The target of choice in each of the earlier debates, the national front-runner then turned seamlessly to an argument about his relative electability, all but admitting that impeachment would ultimately fail to remove the president from office. None of his competitors challenged him on this point. They didn’t really challenge him on much throughout the rest of the night, aside from some mild follow-up on one of his trademark gaffes: Biden claimed to have won the endorsement of “the only African American woman who has ever been elected to the United States Senate,” drawing an incredulous reaction from another black female senator standing several feet to his left. Kamala Harris quipped, “Nope, that’s not true,” as he corrected himself, saying he meant to say “first,” not “only.” (The endorsement came from Carol Moseley Braun, who represented Illinois in the 1990s.)

Democrats didn’t close ranks and hold their fire on the former vice president because of party loyalty. They had seen previous volleys bounce off him and ricochet back. “In a multi-candidate primary, it’s very difficult to make progress by attacking your opponent,” prominent Democrat Matt Bennett explained to RCP. “You might get a moment, but as [Julian] Castro and others have discovered, it’s just as easy to hurt yourself.”

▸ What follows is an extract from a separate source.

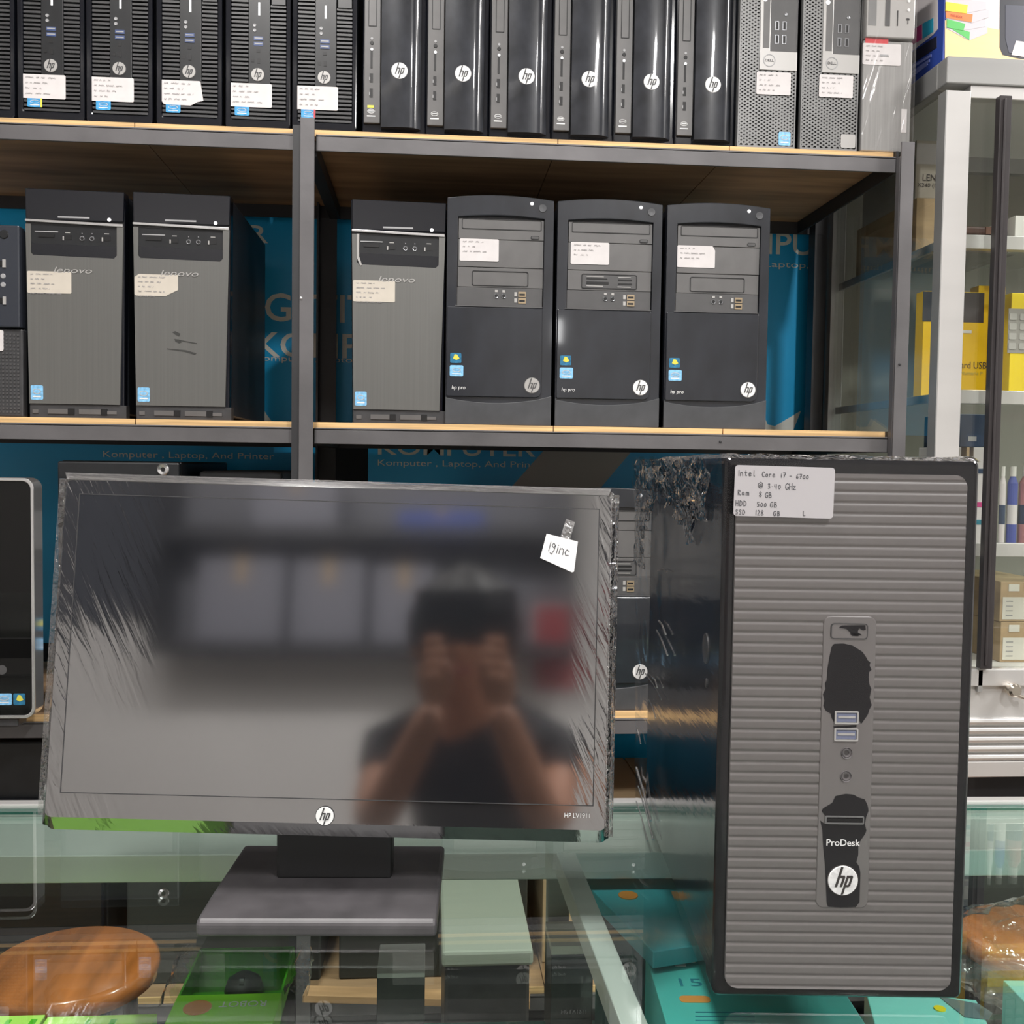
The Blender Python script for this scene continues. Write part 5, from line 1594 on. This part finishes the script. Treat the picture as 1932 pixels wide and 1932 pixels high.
# ------------------------------------------------------------------ things in and behind the counter
def stool(cx, cy, zs, r, label):
    t = thing('wooden_stool', label, 'stool', (cx, cy, FLOOR), 0, 'round wooden stools behind the counter')
    h = zs - FLOOR
    part('seat', MB().lathe([(0, h), (r * 0.93, h), (r * 0.985, h - 0.004), (r, h - 0.012), (r * 0.97, h - 0.028), (0, h - 0.03)], 56), wood_seat, t, smooth=True)
    for k in range(4):
        a = math.pi / 4 + k * math.pi / 2
        part('leg', MB().tube([(r * 0.7 * math.cos(a), r * 0.7 * math.sin(a), h - 0.03), (r * 1.1 * math.cos(a), r * 1.1 * math.sin(a), 0)], 0.011, 12), steel_dark, t)
    part('foot_ring', MB().tube([(r * 0.9 * math.cos(q * math.pi / 12), r * 0.9 * math.sin(q * math.pi / 12), h * 0.45) for q in range(25)], 0.007, 8), steel_dark, t)
    return t


stool(-0.476, 1.415, 0.62, 0.114, 'round varnished wooden stool seen through the counter glass at lower left')
stool(0.902, 1.425, 0.62, 0.114, 'round varnished wooden stool right of the big wrapped tower')

# lime mouse box with window
g0, g1 = atz(335, 1880, 0.825), atz(530, 1880, 0.825)
t = thing('mouse_box', 'lime green box with black mouse behind a clear window, inside the counter', 'box', (g0.x, g0.y, IS + 0.0005))
bw_, bd, bh = g1.x - g0.x, 0.092, 0.825 - IS
part('carton_body', MB().box(0, bw_, -0.068, bd, 0, bh - 0.022).box(0, 0.002, 0.0, bd, 0, bh - 0.001).box(bw_ - 0.002, bw_, 0.0, bd, 0, bh - 0.001).box(0, bw_, bd - 0.002, bd, 0, bh - 0.001), lime_dark, t)
part('front_card', MB().box(0, bw_, -0.070, 0.001, bh - 0.022, bh), lime, t, bevel=0.0006)
part('mouse', MB().lathe([(0, 0.021), (0.008, 0.020), (0.015, 0.015), (0.018, 0.006), (0.017, 0)], 28, (bw_ * 0.56, 0.040, bh - 0.0218)), black_plastic, t, smooth=True)
part('mouse_wheel', MB().lathe([(0.004, -0.002), (0.004, 0.002)], 16, (bw_ * 0.56, 0.030, bh - 0.004), 'x'), dark_plastic, t)
text('lettering', 'ROBOT', white_mark, t, (bw_ * 0.88, -0.013, bh + 0.0006), height=0.0095, width=0.040, rot=(0, 0, math.pi))
part('round_sticker', MB().lathe([(0, 0.0), (0.012, 0.0), (0.012, 0.0006)], 28, (0.022, -0.022, bh + 0.0002), 'z'), orange_mark, t, label='round orange sticker')
part('window_film', MB().box(0.001, bw_ - 0.001, 0.006, bd - 0.002, bh - 0.0006, bh - 0.0002), glass_m, t)


def wrapper(parent, x0, x1, y0, y1, z1, seed):
    b = MB()
    n = 14
    for side in (0, 1):
        vs, fs = [], []
        for i in range(n + 1):
            for j in range(7):
                y = y0 + (y1 - y0) * i / n
                q = j / 6
                x = (x0 - 0.020 * q) if side == 0 else (x1 + 0.020 * q)
                z = z1 - 0.012 + 0.03 * q * (1 - q) * 4 * 0.5 + 0.010 * noise3(y * 60, q * 4 + side * 7, seed)
                x += 0.006 * noise3(y * 50, q * 3, seed + 3 + side)
                vs.append((x, y, z))
        for i in range(n):
            for j in range(6):
                a = i * 7 + j
                fs.append((a, a + 1, a + 8, a + 7))
        b.add(vs, fs)
    part('loose_film', b, bag_m, parent, fix=False, smooth=True)


wrapper(t, 0, bw_, 0, bd, bh, 3)
for i, (x0, x1, l) in enumerate(((-60, 82, 'lime green box top at the bottom left corner of the picture'), (90, 293, 'lime green box top, just right of the bottom left corner'))):
    a, c = atz(x0, 1919, 0.825), atz(x1, 1921, 0.825)
    o = thing('mouse_box', l, 'box', (a.x, a.y - 0.10, IS + 0.0005), 0, 'lime boxes in the counter')
    part('carton_body', MB().box(0, c.x - a.x, 0, 0.10, 0, 0.825 - IS), lime_pale, o, bevel=0.0008)
    part('print_mark', MB().box(0.035, 0.039, 0.08, 0.092, 0.825 - IS, 0.8255 - IS).box(0.055, 0.060, 0.08, 0.092, 0.825 - IS, 0.8255 - IS), lime_dark, o)


def teal_box(corner, z, w_, d_, h, rz, label, m=teal, marks=()):
    t = thing('adapter_box', label, 'box', (corner[0], corner[1], z), rz, 'teal boxes in the counter')
    part('carton_body', MB().box(0, w_, -d_, 0, 0, h), m, t, bevel=0.001)
    for nm, (a0, b0, a1, b1), mm in marks:
        part(nm, MB().box(a0, a1, b0, b1, h, h + 0.0008), mm, t)
    return t


def mark_on(T, px, py, z):          # where a pixel's ray meets the box's top, in the box's own frame
    p = atz(px, py, z) - T.location
    c, s_ = math.cos(-T.rotation_euler.z), math.sin(-T.rotation_euler.z)
    return (p.x * c - p.y * s_, p.x * s_ + p.y * c)


q = atz(1096, 1658, 0.905)
T = teal_box((q.x + 0.012, q.y - 0.02), IS + 0.0005, 0.12, 0.08, 0.890 - IS, math.radians(14), 'dark film-wrapped box under the askew teal box', mat('dark_green_carton', (0.02, 0.075, 0.07), 0.4, var=0.3, vscale=(9, 9, 9)))
wrapper(T, 0, 0.12, -0.08, 0, 0.868 - IS, 8)
T = teal_box((q.x, q.y), 0.8905, 0.13, 0.155, 0.0145, math.radians(14), 'deep teal box lying askew on a darker box, beside the cross rail', mat('mid_teal', (0.05, 0.30, 0.36), 0.35, var=0.3, vscale=(9, 9, 9)))
m0 = mark_on(T, 1185, 1690, 0.905)
part('round_sticker', MB().lathe([(0, 0), (0.009, 0), (0.009, 0.0008)], 24, (m0[0], m0[1], 0.0145)), orange_mark, T, label='round orange sticker')
q = atz(1218, 1800, 0.885)
T = teal_box((q.x, q.y), IS + 0.0005, 0.15, 0.19, 0.885 - IS, math.radians(-4), 'teal box with white emblem and a number, under the left side of the big tower', teal)
hh = 0.885 - IS - 0.0005
m0 = mark_on(T, 1284, 1862, 0.885)
text('lettering', '15', teal_deep, T, (m0[0], m0[1], hh + 0.0008), height=0.012, width=0.018, rot=(0, 0, 0))
m0 = mark_on(T, 1290, 1818, 0.885)
part('white_emblem', MB().box(m0[0] - 0.008, m0[0] + 0.001, m0[1] - 0.006, m0[1] + 0.002, hh, hh + 0.001).box(m0[0] + 0.001, m0[0] + 0.010, m0[1] + 0.001, m0[1] + 0.010, hh, hh + 0.001), white_mark, T)
m0 = mark_on(T, 1311, 1887, 0.885)
part('orange_patch', MB().prism(rr(m0[0] - 0.012, m0[0] + 0.012, m0[1] - 0.005, m0[1] + 0.005, 0.004), hh, hh + 0.001, 'z'), orange_mark, T)
for k_ in range(4):
    m0 = mark_on(T, 1312, 1912 + k_ * 8, 0.885)
    part('text_line', MB().box(m0[0], m0[0] + 0.045, m0[1], m0[1] + 0.0012, hh, hh + 0.0008), teal_deep, T)
q = atz(1690, 1885, 0.83)
T = teal_box((q.x - 0.02, q.y + 0.02), IS + 0.0005, 0.095, 0.14, 0.83 - IS, math.radians(-16), 'pale teal box with dark arc and yellow dot, right under the big tower', teal_pale)
hh = 0.83 - IS
m0 = mark_on(T, 1822, 1900, 0.83)
part('dark_arc', MB().prism([(m0[0] - 0.02, m0[1] + 0.012), (m0[0] - 0.005, m0[1] - 0.02), (m0[0] + 0.014, m0[1] - 0.02), (m0[0] + 0.020, m0[1] - 0.008), (m0[0] + 0.012, m0[1] + 0.006)], hh, hh + 0.0008, 'z'), mat('slate_print', (0.12, 0.17, 0.19), 0.4), T)
m0 = mark_on(T, 1773, 1905, 0.83)
part('yellow_dot', MB().lathe([(0, 0), (0.005, 0), (0.005, 0.001)], 20, (m0[0], m0[1], hh)), yellow_bright, T)
q = atz(1892, 1850, 0.87)
T = teal_box((q.x, q.y), IS + 0.0005, 0.16, 0.12, 0.87 - IS, math.radians(-4), 'pale teal box with white lettering at the bottom right corner', teal_pale)
text('lettering', '5G', white_mark, T, (0.022, -0.030, 0.1300), height=0.010, width=0.016, rot=(0, 0, 0))
# pale things seen through the glass right of the monitor foot
a, c = atz(835, 1645, 0.70), atz(1000, 1790, 0.70)
t = thing('storage_crate', 'pale grey lidded crate behind the counter, seen through the glass right of the monitor foot', 'crate', ((a.x + c.x) / 2, (a.y + c.y) / 2, FLOOR))
hw, hd_ = (c.x - a.x) / 2, (a.y - c.y) / 2
part('crate_body', MB().box(-hw, hw, -hd_, hd_, 0, 0.70 - FLOOR - 0.02), dark_plastic, t, bevel=0.004)
part('lid', MB().box(-hw - 0.004, hw + 0.004, -hd_ - 0.004, hd_ + 0.004, 0.70 - FLOOR - 0.02, 0.70 - FLOOR), mat('pale_green_grey', (0.36, 0.40, 0.33), 0.5), t, bevel=0.004)
a, c = atz(717, 1782, 0.80), atz(802, 1836, 0.80)
t = thing('small_box', 'small dark box with white lid on the inner glass shelf under the monitor foot', 'box', (a.x, c.y, IS + 0.0005))
part('box_body', MB().box(0, c.x - a.x, 0, a.y - c.y, 0, 0.795 - IS), dark_plastic, t, bevel=0.001)
part('lid', MB().box(0, c.x - a.x, 0, a.y - c.y, 0.795 - IS, 0.80 - IS), paper, t, bevel=0.001)
a, c = atz(1029, 1740, 0.84), atz(1120, 1785, 0.84)
t = thing('small_box', 'dark box with cream lid on the inner glass shelf beside the cross rail', 'box', (a.x, c.y, IS + 0.0005))
part('box_body', MB().box(0, c.x - a.x, 0, a.y - c.y, 0, 0.832 - IS), dark_plastic, t, bevel=0.001)
part('lid', MB().box(0, c.x - a.x, 0, a.y - c.y, 0.832 - IS, 0.84 - IS), mat('cream_card', (0.62, 0.60, 0.48), 0.5), t)
q = atz(1855, 1842, 0.82)
o = tag(part('yellow_packet', MB().box(0, 0.09, -0.03, 0.02, 0, 0.02), mat('mustard', (0.55, 0.38, 0.05), 0.5), None, (q.x, q.y, 0.0), bevel=0.004), 'mustard yellow packet beside the right stool under the glass', 'packet')
o.location.z = IS + 0.0005

# crumpled clear bag at right
bgc = atz(1905, 1655, 0.86)
b = MB()
n1, n2 = 30, 24
vs, fs = [], []
for i in range(n1):
    th = 2 * math.pi * i / n1
    for j in range(n2 + 1):
        ph = math.pi * j / n2
        x, y, z = math.cos(th) * math.sin(ph), math.sin(th) * math.sin(ph), math.cos(ph)
        k_ = 1 + 0.28 * noise3(x * 2.4, y * 2.4, z * 3) + 0.12 * noise3(x * 7, y * 7, z * 7)
        vs.append((x * 0.10 * k_, y * 0.045 * k_, 0.056 + max(-0.056, z * 0.055 * k_)))
for i in range(n1):
    for j in range(n2):
        a, c = i * (n2 + 1) + j, ((i + 1) % n1) * (n2 + 1) + j
        fs.append((a, c, c + 1, a + 1))
b.add(vs, fs)
tag(part('plastic_bag', b, bag_m, None, (bgc.x, bgc.y - 0.05, IS + 0.0005), smooth=True), 'crumpled clear plastic bag under the glass right of the big tower', 'bag')

# pine planks below the inner shelf, on the case's lower shelf
for (pa_, pb_, wd, l) in (((575, 1868), (1000, 1880), 0.03, 'pine plank lying across under the counter glass in front of the monitor foot'),
                          ((1068, 1745), (1090, 1875), 0.035, 'short pine plank beside the cross rail under the counter glass')):
    zz = 0.496
    a, c = atz(*pa_, zz), atz(*pb_, zz)
    d = (c - a)
    ln = d.length
    o = tag(part('wooden_plank', MB().box(0, ln, -wd / 2, wd / 2, 0, 0.012), wood_plank, None, (a.x, a.y, zz - 0.012), (0, 0, math.atan2(d.y, d.x)), bevel=0.001), l, 'plank')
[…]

Castro, secretary of Housing and Urban Development under President Obama, rode high for a hot second after obliquely knocking Biden over his age. But criticism followed and there was no polling benefit for Castro, who barely registers 1% in the RCP average and did not qualify for the Atlanta debate.

In fact, there were moments of relative friendliness sprinkled throughout the debate. “I think Joe is right,” Sen. Bernie Sanders said of Biden during one early exchange. “I just want to stick up for Tom,” businessman Andrew Yang said in defense of billionaire Tom Steyer during another. But if Democrats think such supportive exchanges will prepare them to enter a thunderdome with Trump, they are likely mistaken. He won’t have anything nice to say about any of them, least of all Biden.

Earlier in the day, the Trump campaign tweeted sarcastic “congratulations” when news broke that an Arkansas woman claimed in court that Hunter Biden had fathered her child at a time when he was dating the wife of his deceased brother.

While there were some intense flashes — Buttigieg tangling briefly with Hawaii Rep. Tulsi Gabbard, for instance — Trump-like invective was not part of the discussion. California Rep. Katie Porter, a surrogate for Warren, told RCP after the debate that this civility was the result of an all-female moderating panel. “The moderators did a fabulous job,” she said, “and this is why a woman’s voice at the table matters.”

Not only does it lead to better questions, Porter insisted, but it also demonstrated why a woman president is preferable: “They’re going to make a better president. They’re going to govern better.”

The co-chair of the Biden campaign didn’t agree. Louisiana Rep. Cedric Richmond said that the relative civility on stage was a reflection of the seriousness of the race. The country is at risk of reelecting “the worst president in the history of the United States,” he told RCP. And so, “people are starting to say, ‘Let’s focus on the issues, and we will for the most part forfeit scoring cheap political points.’”

A calm debate didn’t automatically mean substance, however. Richmond wasn’t happy with the format, asserting that “these debates are a clown show” -- contests heavy on boilerplate and light on substance.

The night ended in light sparring, at least compared to earlier skirmishes. But this makes sense to Bennett. “These aren’t closing arguments; they are opening statements,” he said less than three months before the Iowa caucuses. “Most voters are just barely beginning to tune in.”